The issue of access or “the right to represent” remains fraught on a number of levels for writers and artists. White writers “speaking” of black experiences are challenged by black writers who question the authenticity of subjectivity or the veracity of pathos across racial identities.
Black writers on the other hand, are expected to draw from immediate lived-experiences or political positions which express racial identity politics with an assumed singularity.
What is considered relevant or “appropriate” subject matter for black writers? What identities presume positions from which subjectivities can be explored and expressed? How do the “observed lived-experiences” feature in the imagination in the work of writers and artists?
In Giovanni’s Room James Baldwin writes about the sexual experiences of white characters in Paris. He says of this decision: ‘‘I certainly could not possibly have—not at that point in my life—handled the other great weight, the ‘Negro problem’.
In this presentation, filmmaker Jyoti Mistry tackles her experience of working through white subjectivities from an experience of blackness. Using her film B.E.D (1998) and sections from Impunity (2014) she offers a set of speculations on how white subjectivity might be expressed from the position of the black experience and its politics thereof. The presentation includes screening and reading.
Jyoti Mistry is Professor in Film at Valand Academy, University of Gothenburg in Sweden. She works with film both as a research form and as a mode of artistic practice. She has made critically acclaimed films in multiple genres. Recent film works: When I grow up I want to be a black man (2017), Impunity (2014), 09: 21:25 (2011), Le Boeuf Sur Le Toit (2010). Her work has screened at numerous festivals including the Toronto International Film Festival, Kurzfilmtage in Winterthur, Rotterdam International Film Festival and Galerie Nationale du Jeu de Paume in Paris.
Select publications include: we remember differently: Race, Memory, Imagination (2012) a collection of essays inspired by her film which explores the complexity of racial identity in South Africa. Places to Play: practice, research, pedagogy (2017) explores the use of archive as an exemplar to rethink colonial images through “decolonised” film practices.

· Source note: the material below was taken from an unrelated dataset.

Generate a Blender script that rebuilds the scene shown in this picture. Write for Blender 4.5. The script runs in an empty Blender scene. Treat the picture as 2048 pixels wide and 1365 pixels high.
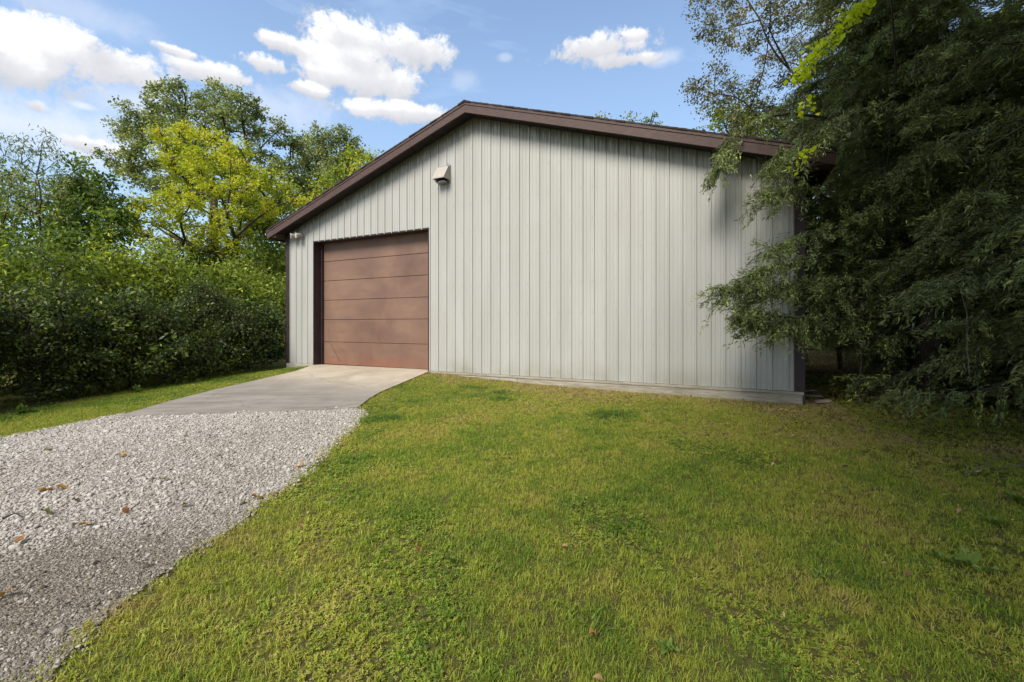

Mistry has been artist in residence in New York City, at California College of Arts (San Francisco), Sacatar (Brazil), at Netherlands Film Academy (Amsterdam) and a DAAD Researcher at Babelsberg Konrad Wolf Film University (Berlin). In 2016 she was recipient of the Cilect (Association of International Film Schools) Teaching Award in recognition for innovation in practices in film research and pedagogy. Currently, she is the principal research investigator on a BRICS (Brazil, Russia, India, China, South Africa) cross cultural project that explores image-making practices stemming from the geo-economic alliance fostered on trade agreements.